Abstract

This paper proposes the Mobility-Aware Resource Reservation Protocol (MARSVP) in which mobility and QoS signaling are performed as a single functional block. The key concept of MARSVP is to convey mobility-specific information (binding updates and their associated acknowledgments) by using newly defined RSVP objects embedded in existing RSVP messages. An appealing feature of MARSVP is that it adheres to the current RSVP standard (RFC 2205) and thus requires minimal changes to end nodes without affecting any of the conventional RSVP routers in between. The proposed mechanism is evaluated using a simulation model for application-level performance and an analytical model for network-level signaling cost.
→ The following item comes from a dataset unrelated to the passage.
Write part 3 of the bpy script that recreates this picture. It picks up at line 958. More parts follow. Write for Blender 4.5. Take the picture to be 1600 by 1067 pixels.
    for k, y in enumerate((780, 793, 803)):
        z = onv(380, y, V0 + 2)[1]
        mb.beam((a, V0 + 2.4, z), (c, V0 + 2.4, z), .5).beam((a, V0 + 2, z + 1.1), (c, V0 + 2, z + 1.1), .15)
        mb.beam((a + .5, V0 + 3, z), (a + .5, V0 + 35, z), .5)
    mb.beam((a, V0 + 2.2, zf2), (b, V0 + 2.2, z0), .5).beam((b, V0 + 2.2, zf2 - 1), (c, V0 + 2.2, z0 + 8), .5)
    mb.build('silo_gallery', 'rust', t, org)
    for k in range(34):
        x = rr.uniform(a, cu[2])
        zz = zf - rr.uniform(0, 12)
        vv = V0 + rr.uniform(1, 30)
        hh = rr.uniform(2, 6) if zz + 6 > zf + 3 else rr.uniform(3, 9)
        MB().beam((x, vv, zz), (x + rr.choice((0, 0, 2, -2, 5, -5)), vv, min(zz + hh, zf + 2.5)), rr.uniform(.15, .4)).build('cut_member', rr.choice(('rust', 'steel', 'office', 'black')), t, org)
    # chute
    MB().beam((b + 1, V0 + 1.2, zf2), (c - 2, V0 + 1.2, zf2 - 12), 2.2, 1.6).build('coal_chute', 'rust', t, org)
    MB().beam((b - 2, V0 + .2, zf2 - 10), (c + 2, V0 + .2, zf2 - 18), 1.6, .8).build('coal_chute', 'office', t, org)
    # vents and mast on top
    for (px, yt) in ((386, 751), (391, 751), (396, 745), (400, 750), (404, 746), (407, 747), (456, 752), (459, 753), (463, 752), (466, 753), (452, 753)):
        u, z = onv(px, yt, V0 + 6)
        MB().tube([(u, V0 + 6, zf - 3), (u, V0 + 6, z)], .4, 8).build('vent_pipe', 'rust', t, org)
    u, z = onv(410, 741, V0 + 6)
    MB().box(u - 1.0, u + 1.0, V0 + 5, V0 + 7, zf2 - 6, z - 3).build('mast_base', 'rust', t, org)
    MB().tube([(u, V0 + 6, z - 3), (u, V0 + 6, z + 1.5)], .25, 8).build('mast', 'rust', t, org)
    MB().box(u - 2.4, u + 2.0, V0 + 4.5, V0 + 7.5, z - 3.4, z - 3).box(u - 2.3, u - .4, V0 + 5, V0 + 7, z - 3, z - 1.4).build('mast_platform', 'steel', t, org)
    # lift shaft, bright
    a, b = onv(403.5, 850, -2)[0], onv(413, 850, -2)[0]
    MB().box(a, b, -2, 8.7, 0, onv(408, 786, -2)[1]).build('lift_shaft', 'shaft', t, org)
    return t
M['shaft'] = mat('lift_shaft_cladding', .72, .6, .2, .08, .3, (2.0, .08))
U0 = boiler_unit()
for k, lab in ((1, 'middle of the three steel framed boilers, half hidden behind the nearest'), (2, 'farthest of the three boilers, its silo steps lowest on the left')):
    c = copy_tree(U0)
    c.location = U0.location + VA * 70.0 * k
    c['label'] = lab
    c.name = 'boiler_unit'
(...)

Simulation results indicate a 27.9% improvement in QoS interruption when using Mobile IPv6 (MIPv6), 12.5% when using Hierarchical Mobile IPv6 (HMIPv6), and no improvement when using Fast Handovers for MIPv6 (FMIPv6). On the network-level, signaling cost savings of 9.4% and 11.9% are achieved for MIPv6 and HMIPv6, respectively, while FMIPv6 achieves savings of 17.9% when using Voice-over-IP traffic and 26.7% for Video-over-IP traffic. The results of the conducted studies indicate MARSVP’s superiority to conventional RSVP when deployed over wireless networks.